Comme plusieurs auteurs (Donna Leon, Anne Perry…), Brouillet situe ses histoires policières dans un contexte de problématique sociale qui nourrit vraiment ses drames. Dans Six Minutes, elle parvenait à entrer dans la peau et l’esprit d’un batteur de femmes, de la femme battue elle-même, sa soumission ou sa révolte, et exposait avec justesse cette relation malsaine, morbide même, qui relie les deux conjoints. Dans Vrai ou Faux, elle s’introduit dans un milieu de personnes en perte d’autonomie, et sa description touchante de Karl Lemay, de ses oublis, de ses égarements, de son repli sur soi, du souci aussi de son ami Ludger qui joue pour lui, en douceur, le rôle de principe de réalité, est pratiquement plus accrochante que l’intrigue policière à proprement parler. Plus émouvante, en tout cas. Pas surprenant que Brouillet ait dédié cette œuvre à la mémoire de ses parents.
Extrait :
Karl Lemay sentit le sang recommencer à circuler plus lentement vers son cœur, mais oui ! Il s’était trompé ! C’était Lydia ! Il était certain que Lydia était morte. Il se souvenait même qu’elle serait enterrée demain. Pour la première fois depuis des mois, Karl Lemay se réjouit d’avoir fait une erreur. Il prit une longue inspiration, déposa les crayons sur la table avant de se relever lentement, tremblant encore d’avoir imaginé que Ludger était mort. C’était la faute de ses maudites pilules. Il dirait au médecin qu’elles ne l’aidaient pas du tout, bien au contraire. Le docteur… le docteur… Qu’est-ce que c’est déjà, son nom ? Le docteur…
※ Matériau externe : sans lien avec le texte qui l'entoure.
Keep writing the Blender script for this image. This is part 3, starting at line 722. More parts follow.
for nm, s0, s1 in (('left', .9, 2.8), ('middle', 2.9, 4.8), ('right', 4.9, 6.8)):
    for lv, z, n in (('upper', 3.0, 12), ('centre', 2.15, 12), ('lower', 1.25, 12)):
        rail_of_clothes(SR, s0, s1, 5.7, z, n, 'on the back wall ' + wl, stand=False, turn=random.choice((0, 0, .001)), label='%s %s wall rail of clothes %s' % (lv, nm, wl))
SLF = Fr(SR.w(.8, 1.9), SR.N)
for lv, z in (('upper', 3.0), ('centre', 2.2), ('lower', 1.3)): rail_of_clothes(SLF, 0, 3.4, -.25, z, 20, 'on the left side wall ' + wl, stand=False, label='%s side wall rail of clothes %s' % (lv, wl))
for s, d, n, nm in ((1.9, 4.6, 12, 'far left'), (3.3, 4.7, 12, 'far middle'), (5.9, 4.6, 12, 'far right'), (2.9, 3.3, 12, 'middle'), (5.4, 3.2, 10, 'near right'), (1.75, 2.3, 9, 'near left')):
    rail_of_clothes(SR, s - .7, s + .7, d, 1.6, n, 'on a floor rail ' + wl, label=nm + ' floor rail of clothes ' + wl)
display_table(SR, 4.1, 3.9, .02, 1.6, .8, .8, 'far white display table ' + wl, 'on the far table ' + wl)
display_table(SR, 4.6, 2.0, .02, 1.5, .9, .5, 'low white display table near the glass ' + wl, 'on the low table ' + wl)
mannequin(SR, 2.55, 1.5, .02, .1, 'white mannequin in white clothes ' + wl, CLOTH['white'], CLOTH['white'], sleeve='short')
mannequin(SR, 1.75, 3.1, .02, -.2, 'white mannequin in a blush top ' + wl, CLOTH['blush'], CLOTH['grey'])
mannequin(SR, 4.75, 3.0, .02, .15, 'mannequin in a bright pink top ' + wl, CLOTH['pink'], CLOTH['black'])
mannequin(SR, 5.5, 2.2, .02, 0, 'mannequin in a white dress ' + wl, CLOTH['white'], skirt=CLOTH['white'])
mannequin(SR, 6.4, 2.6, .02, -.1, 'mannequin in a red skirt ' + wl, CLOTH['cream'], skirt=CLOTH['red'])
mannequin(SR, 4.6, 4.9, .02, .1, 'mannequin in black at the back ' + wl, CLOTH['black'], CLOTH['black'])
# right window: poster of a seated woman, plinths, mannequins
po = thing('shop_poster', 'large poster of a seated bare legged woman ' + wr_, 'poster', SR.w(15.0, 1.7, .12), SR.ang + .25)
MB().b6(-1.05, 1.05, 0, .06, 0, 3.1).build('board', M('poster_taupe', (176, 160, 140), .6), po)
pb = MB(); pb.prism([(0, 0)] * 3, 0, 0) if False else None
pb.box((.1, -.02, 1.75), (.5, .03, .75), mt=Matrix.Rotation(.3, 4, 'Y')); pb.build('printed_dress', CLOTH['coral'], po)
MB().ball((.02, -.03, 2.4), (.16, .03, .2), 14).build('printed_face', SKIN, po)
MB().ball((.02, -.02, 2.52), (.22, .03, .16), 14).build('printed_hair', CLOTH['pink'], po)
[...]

Karl s’assit sur son lit, se dit que ce n’était pas important de ne pas se rappeler le nom du médecin. Il s’en souviendrait plus tard. Il irait boire un café avec Ludger et le nom du médecin lui reviendrait. Ou Ludger le lui dirait. Il vacilla en se dirigeant vers la fenêtre pour repousser les rideaux, s’appuya contre la table de chevet, la fit tomber, tenta d’empêcher sa chute et tomba lui aussi. Il resta quelques secondes sans bouger, se demandant ce qu’il faisait au sol, puis il entendit quelqu’un l’appeler, reconnut Catherine qui le dévisageait avec inquiétude tout en l’aidant à se redresser.
− Il fallait m’appeler, M. Lemay. Je serais venue vous aider.
− Il… il… je… Ludger… je dois…
Catherine fit asseoir le peintre sur son lit, prit ses mains dans les siennes et lui dit doucement qu’il ne pourrait pas voir son ami aujourd’hui, qu’il devait se reposer.
− Ludger est malade ?
Catherine secoua la tête avant de lui rappeler que Ludger Sirois était décédé. Elle vit blêmir Karl Lemay, crut un instant qu’il s’évanouirait, fut surprise de la force avec laquelle il la repoussa en criant qu’elle se trompait. C’était Lydia qui était morte. Pas Ludger ! C’était impossible.